Essa semana foi um prato cheio para quem acompanha o cenário político. Local, regional, nacional e até globalmente, os acontecimentos se atropelaram. Listei pelo menos sete temas que dariam uma ótima coluna. Tem semana que a gente fica caçando assunto, e tem semana que dá vontade de escrever um jornal inteiro. Mas, como só tenho meia página, escolhi um tema que mistura política, cultura e, claro, polêmica: os shows cancelados do Ira!.
Tudo começou quando o vocalista Nasi se posicionou contra a anistia aos envolvidos nos atos de 8 de janeiro. A declaração, feita durante um show, gerou reações intensas, especialmente de apoiadores do ex-presidente Bolsonaro. O resultado? Cancelamento de apresentações no Sul do país, patrocinadores pulando fora e uma baita dor de cabeça para a banda e sua produção.
A questão aqui vai além dos fatos. É sobre o papel do artista e o peso de sua opinião política. Existe hora e lugar para se expressar? Ou o palco é, por essência, um espaço de liberdade? Por outro lado, é importante lembrar que um show, além de ser uma expressão artística, é também um produto vendido e consumido. Quem vai ao show quer ouvir o Ira! tocar, não discursar. E, convenhamos, quem segue a banda já sabe de seu posicionamento político. Se um fã de direita decide, ainda que divergindo da posição política da banda, pagar um ingresso e ir no show, deveria ter sua decisão valorizada e não ser hostilizado por pensar diferente do artista. Afinal, é um sinal de que a música transcende ideologias, que o Ira! é tão bom que consegue unir em torno de sua música quem pensa assim e quem pensa assado, coisa que nem Lula e nem Bolsonaro conseguem.

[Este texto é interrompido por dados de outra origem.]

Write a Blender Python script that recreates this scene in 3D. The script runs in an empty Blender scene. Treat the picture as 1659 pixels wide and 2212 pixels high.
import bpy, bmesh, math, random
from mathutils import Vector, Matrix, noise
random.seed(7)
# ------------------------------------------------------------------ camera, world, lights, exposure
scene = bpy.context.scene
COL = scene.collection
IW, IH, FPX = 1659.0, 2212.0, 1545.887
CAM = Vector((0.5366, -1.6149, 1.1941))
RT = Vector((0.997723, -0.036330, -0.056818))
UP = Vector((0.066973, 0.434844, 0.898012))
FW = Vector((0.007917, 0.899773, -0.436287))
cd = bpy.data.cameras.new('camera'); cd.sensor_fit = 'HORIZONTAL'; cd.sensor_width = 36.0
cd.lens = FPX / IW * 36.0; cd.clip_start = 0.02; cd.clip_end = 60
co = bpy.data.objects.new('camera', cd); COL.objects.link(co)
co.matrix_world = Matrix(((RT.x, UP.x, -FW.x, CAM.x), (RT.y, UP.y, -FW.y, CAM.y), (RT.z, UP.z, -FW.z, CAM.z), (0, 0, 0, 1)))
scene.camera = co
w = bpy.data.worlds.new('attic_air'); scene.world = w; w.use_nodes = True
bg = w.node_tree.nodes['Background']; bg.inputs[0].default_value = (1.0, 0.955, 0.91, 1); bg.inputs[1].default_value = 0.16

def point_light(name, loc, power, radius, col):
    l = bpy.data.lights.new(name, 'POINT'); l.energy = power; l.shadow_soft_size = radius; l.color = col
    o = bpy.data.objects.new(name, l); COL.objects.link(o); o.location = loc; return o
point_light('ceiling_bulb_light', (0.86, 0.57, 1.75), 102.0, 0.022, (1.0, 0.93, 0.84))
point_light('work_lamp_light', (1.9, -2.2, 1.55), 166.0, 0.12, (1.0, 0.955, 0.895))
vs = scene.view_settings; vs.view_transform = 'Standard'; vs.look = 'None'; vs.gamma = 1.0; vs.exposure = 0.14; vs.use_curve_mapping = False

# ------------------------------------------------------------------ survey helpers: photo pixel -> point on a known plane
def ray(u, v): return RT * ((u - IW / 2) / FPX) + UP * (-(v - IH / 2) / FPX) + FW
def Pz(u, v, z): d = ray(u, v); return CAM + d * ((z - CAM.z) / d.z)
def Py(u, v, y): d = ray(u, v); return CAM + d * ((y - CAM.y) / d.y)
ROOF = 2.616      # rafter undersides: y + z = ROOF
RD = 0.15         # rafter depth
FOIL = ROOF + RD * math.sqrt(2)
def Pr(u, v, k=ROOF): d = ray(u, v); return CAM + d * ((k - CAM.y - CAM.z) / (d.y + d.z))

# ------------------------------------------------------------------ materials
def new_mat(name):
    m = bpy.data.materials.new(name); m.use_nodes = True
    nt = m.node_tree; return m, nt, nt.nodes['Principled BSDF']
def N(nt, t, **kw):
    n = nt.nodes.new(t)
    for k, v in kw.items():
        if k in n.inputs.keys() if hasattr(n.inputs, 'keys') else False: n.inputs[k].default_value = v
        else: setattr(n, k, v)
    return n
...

Eu até acho que não, mas se a intenção de Nasi e sua trupe foi inflamar uma discussão já em ebulição, até nisso erraram. A prova é a Av. Paulista, que já chegou a reunir 2 milhões de apoiadores de Bolsonaro e não teve nem 50 mil manifestantes contra a anistia reunidos no último domingo (6). O sentimento de impunidade e injustiça, entre outros, enfada a grande massa, que prefere “tocar a vida” a se mobilizar outra e outra vez.
O impacto foi direto: a banda, que sempre teve uma pegada contestadora, viu sua gestão ser desafiada por um tema que extrapolou a música e entrou de cabeça no debate político. E, no meio disso tudo, fica a reflexão: será que o público quer ver “Flores em Você” enquanto discute política, ou prefere deixar os “Dias de Luta” só na playlist? Não seria um bom show de Rock’n Roll o lugar perfeito para se desligar, ainda que por poucas horas, do mundo lá fora? O fato é que, gostando ou não, o Ira! mostrou que ainda envelhece na cidade com a mesma energia de quem não tem medo de gritar na multidão.